Continuer à construire au rythme actuel, en verdissant l’un ou l’autre des paramètres — que ce soit les matériaux de construction, leur recyclage, la compensation des artificialisations, etc. —, rencontre en effet rapidement des limites. Un « immobilier vert » est impossible, surtout lorsqu’on imagine que si le ciment et l’acier étaient des pays, chacun serait le troisième plus gros émetteur de gaz à effet de serre, après la Chine et les États-Unis, mais devant l’Union européenne, avec environ des 7 % des émissions de CO₂ mondiales, soit trois fois plus que le secteur aérien.
Dès lors, les techniques d’écoconstruction à base de géomatériaux (ciment, pierre et acier) ne servent bien souvent que de « cache-sexe du business as usual » : même en les recyclant bien mieux qu’aujourd’hui et en diminuant les additifs qui les composent, ciment et acier pèsent bien trop lourd dans le bilan carbone pour une croissance soi-disant verte.
Il en va autrement des biomatériaux, comme le bois et la terre. Certes, leur impact carbone est nettement moindre, du fait de leur caractère renouvelable et aisément recyclable. Mais il y a d’autres facteurs à prendre en compte que les seules émissions de CO₂.
À ce titre, les auteurs se livrent à quelques calculs et diagrammes pour estimer la proportion de forêts françaises qu’il faudrait consacrer à la construction immobilière si l’on désirait que tous les futurs logements neufs soient en bois. Résultat : il faudrait mettre à contribution la moitié des forêts de l’Hexagone ! Une exploitation aussi intensive du couvert forestier n’irait bien évidemment pas sans provoquer d’importants conflits d’usage autour de cette ressource, sans parler de la perte de biodiversité et de captation de carbone qu’elle engendrerait. À l’inverse, la construction en terre a nettement plus de marge de manœuvre devant elle, à condition qu’elle dépasse l’image négative qui lui est associée.
Les choses pourraient toutefois changer avec l’introduction du principe de « zéro artificialisation nette » (ZAN) d’ici 2050, votée par la loi Climat en 2021. La ZAN aura d’abord pour effet indéniable de raréfier la ressource qu’est le sol constructible, de sorte qu’il ne sera plus aussi facile qu’auparavant pour les promoteurs immobiliers de construire sur des terres agricoles.
Néanmoins, le principe de compensation des constructions plutôt que de réduction, sinon d’interdiction pure et simple, ne fait que reporter le problème à 2050, sans savoir si, d’ici là, les arbres replantés auront eu un quelconque effet sur le maintien de la biodiversité.
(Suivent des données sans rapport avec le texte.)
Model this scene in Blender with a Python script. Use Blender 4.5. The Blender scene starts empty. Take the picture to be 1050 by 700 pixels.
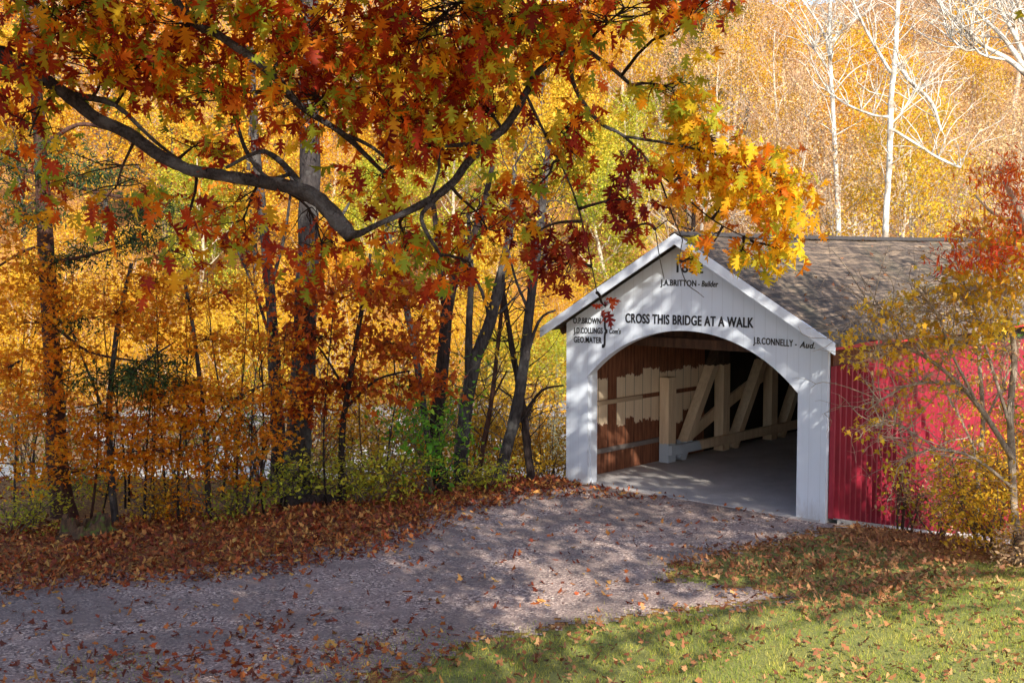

Ce qui fait dire aux trois auteurs que « la ZAN ne vise pas une protection des espaces non artificialisés, mais un meilleur rendement de l’artificialisation, couplé à des dispositifs de compensation et de renaturation ».
Plutôt qu’une zéro artificialisation nette, propice aux calculs divers et variés pour contourner les obstacles à la construction, eux prônent une zéro artificialisation brute. Et, par conséquent, l’arrêt de toute nouvelle construction sur les zones agricoles ou naturelles. Dès lors, il ne reste plus qu’à se tourner vers les zones urbaines actuelles pour y trouver de nouveaux terrains constructibles.
La zéro artificialisation ne sera pas des plus simples : les auteurs notent que « sortir, plus ou moins volontairement, de notre addiction à l’artificialisation, sera aussi complexe que sortir de notre addiction aux produits pétroliers ».
L’image vaut plus qu’une métaphore, car les deux parties s’alimentent l’une l’autre. Ainsi, en France, l’étalement urbain, permis par la voiture et une essence à bas coût, nourrit le fantasme du pavillon individuel… et inversement. C’est tout un imaginaire de la densification qu’il s’agit alors de cultiver en même temps qu’on défait celui de la maison avec jardin privatif.
Mais les essayistes ne sont pas dupes : entasser des gens dans des barres d’immeubles comme après-guerre ne séduira personne. Densifier signifie donc tenir l’équilibre entre l’optimisation du foncier urbain existant — à travers la réhabilitation de friches, la chasse aux logements vacants et aux résidences secondaires ou encore la construction dans les « dents creuses » de la ville — et la densité perçue par les habitants.
Néanmoins, même en forçant à construire moins et mieux, la zéro artificialisation brute ne traiterait que les conséquences, et non la cause, de l’étalement urbain. C’est pourquoi Bihouix, Jeantet et De Selva préconisent de s’attaquer aux racines de ce phénomène, à savoir la métropolisation, soit le processus de concentration de populations, d’activités, de valeur dans des villes de grande taille.
Prenant à contre-pied cette tendance historique en Europe, ils invitent à réinvestir les campagnes et donc à mieux répartir la population sur l’ensemble du territoire. Les villes atteindraient ainsi ce que le philosophe britannique John Stuart Mill nommait, en son temps de progrès industriel et d’expansion urbaine, « l’état stationnaire ».
Loin d’être moribonde, une ville stationnaire serait, selon les auteurs, « libérée de l’injonction à la croissance » pour mieux se concentrer sur le bien-être de ses habitants. Fidèles à leur approche pragmatique, les trois auteurs se refusent à donner le mode d’emploi pour arrêter la métropolisation et se contentent d’esquisser un horizon désirable de l’après-métropole, sans doute le seul vraiment durable.